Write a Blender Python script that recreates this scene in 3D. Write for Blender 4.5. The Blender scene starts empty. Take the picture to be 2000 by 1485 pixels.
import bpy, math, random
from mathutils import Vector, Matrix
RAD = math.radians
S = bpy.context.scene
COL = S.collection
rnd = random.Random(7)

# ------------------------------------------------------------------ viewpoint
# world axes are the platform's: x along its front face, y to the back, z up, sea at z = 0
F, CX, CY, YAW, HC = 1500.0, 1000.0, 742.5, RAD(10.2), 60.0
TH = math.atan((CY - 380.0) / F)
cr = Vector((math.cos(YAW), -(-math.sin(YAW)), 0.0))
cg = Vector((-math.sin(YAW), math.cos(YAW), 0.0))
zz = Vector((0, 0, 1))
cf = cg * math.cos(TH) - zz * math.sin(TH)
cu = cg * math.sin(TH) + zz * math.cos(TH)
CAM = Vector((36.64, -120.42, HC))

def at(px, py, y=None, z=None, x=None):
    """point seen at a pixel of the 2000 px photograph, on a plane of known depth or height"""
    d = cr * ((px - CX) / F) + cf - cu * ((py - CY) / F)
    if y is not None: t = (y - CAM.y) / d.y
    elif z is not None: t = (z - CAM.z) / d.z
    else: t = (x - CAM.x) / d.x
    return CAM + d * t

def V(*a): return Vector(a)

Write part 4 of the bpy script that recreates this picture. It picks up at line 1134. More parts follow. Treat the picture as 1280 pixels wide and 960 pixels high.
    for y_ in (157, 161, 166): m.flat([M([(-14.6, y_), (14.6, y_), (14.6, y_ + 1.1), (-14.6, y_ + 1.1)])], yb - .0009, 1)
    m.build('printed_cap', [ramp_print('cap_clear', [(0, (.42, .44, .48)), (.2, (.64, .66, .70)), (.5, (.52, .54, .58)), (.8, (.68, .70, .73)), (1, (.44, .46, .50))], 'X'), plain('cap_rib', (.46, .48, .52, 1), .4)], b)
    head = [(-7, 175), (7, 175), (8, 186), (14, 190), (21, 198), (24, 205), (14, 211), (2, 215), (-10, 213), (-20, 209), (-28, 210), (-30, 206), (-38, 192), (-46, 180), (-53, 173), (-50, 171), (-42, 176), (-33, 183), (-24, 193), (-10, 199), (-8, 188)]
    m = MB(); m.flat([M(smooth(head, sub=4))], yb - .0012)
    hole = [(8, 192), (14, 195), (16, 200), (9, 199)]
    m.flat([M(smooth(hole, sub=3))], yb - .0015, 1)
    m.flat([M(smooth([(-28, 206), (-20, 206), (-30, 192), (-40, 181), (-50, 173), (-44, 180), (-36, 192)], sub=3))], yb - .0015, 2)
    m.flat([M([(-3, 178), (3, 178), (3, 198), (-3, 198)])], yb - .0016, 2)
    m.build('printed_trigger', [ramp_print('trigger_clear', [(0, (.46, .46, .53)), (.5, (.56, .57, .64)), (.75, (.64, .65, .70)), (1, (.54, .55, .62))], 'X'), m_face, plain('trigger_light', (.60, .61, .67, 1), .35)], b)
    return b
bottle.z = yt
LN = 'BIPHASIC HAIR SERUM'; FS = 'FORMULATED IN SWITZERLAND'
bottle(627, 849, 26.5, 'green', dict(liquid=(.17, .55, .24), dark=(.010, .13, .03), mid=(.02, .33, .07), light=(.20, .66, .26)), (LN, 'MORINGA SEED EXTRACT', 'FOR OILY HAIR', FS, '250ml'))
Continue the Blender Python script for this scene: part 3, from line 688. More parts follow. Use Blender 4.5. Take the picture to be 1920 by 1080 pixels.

# # #

Reproduce the listing shown above in its entirety, exactly.

— The output —
Write a Blender Python script that recreates this scene in 3D. Write for Blender 4.5. The Blender scene starts empty. Take the picture to be 2000 by 1485 pixels.
import bpy, math, random
from mathutils import Vector, Matrix
RAD = math.radians
S = bpy.context.scene
COL = S.collection
rnd = random.Random(7)

# ------------------------------------------------------------------ viewpoint
# world axes are the platform's: x along its front face, y to the back, z up, sea at z = 0
F, CX, CY, YAW, HC = 1500.0, 1000.0, 742.5, RAD(10.2), 60.0
TH = math.atan((CY - 380.0) / F)
cr = Vector((math.cos(YAW), -(-math.sin(YAW)), 0.0))
cg = Vector((-math.sin(YAW), math.cos(YAW), 0.0))
zz = Vector((0, 0, 1))
cf = cg * math.cos(TH) - zz * math.sin(TH)
cu = cg * math.sin(TH) + zz * math.cos(TH)
CAM = Vector((36.64, -120.42, HC))

def at(px, py, y=None, z=None, x=None):
    """point seen at a pixel of the 2000 px photograph, on a plane of known depth or height"""
    d = cr * ((px - CX) / F) + cf - cu * ((py - CY) / F)
    if y is not None: t = (y - CAM.y) / d.y
    elif z is not None: t = (z - CAM.z) / d.z
    else: t = (x - CAM.x) / d.x
    return CAM + d * t

def V(*a): return Vector(a)

Write part 4 of the bpy script that recreates this picture. It picks up at line 1134. More parts follow. Treat the picture as 1280 pixels wide and 960 pixels high.
    for y_ in (157, 161, 166): m.flat([M([(-14.6, y_), (14.6, y_), (14.6, y_ + 1.1), (-14.6, y_ + 1.1)])], yb - .0009, 1)
    m.build('printed_cap', [ramp_print('cap_clear', [(0, (.42, .44, .48)), (.2, (.64, .66, .70)), (.5, (.52, .54, .58)), (.8, (.68, .70, .73)), (1, (.44, .46, .50))], 'X'), plain('cap_rib', (.46, .48, .52, 1), .4)], b)
    head = [(-7, 175), (7, 175), (8, 186), (14, 190), (21, 198), (24, 205), (14, 211), (2, 215), (-10, 213), (-20, 209), (-28, 210), (-30, 206), (-38, 192), (-46, 180), (-53, 173), (-50, 171), (-42, 176), (-33, 183), (-24, 193), (-10, 199), (-8, 188)]
    m = MB(); m.flat([M(smooth(head, sub=4))], yb - .0012)
    hole = [(8, 192), (14, 195), (16, 200), (9, 199)]
    m.flat([M(smooth(hole, sub=3))], yb - .0015, 1)
    m.flat([M(smooth([(-28, 206), (-20, 206), (-30, 192), (-40, 181), (-50, 173), (-44, 180), (-36, 192)], sub=3))], yb - .0015, 2)
    m.flat([M([(-3, 178), (3, 178), (3, 198), (-3, 198)])], yb - .0016, 2)
    m.build('printed_trigger', [ramp_print('trigger_clear', [(0, (.46, .46, .53)), (.5, (.56, .57, .64)), (.75, (.64, .65, .70)), (1, (.54, .55, .62))], 'X'), m_face, plain('trigger_light', (.60, .61, .67, 1), .35)], b)
    return b
bottle.z = yt
LN = 'BIPHASIC HAIR SERUM'; FS = 'FORMULATED IN SWITZERLAND'
bottle(627, 849, 26.5, 'green', dict(liquid=(.17, .55, .24), dark=(.010, .13, .03), mid=(.02, .33, .07), light=(.20, .66, .26)), (LN, 'MORINGA SEED EXTRACT', 'FOR OILY HAIR', FS, '250ml'))
Continue the Blender Python script for this scene: part 3, from line 688. More parts follow. Use Blender 4.5. Take the picture to be 1920 by 1080 pixels.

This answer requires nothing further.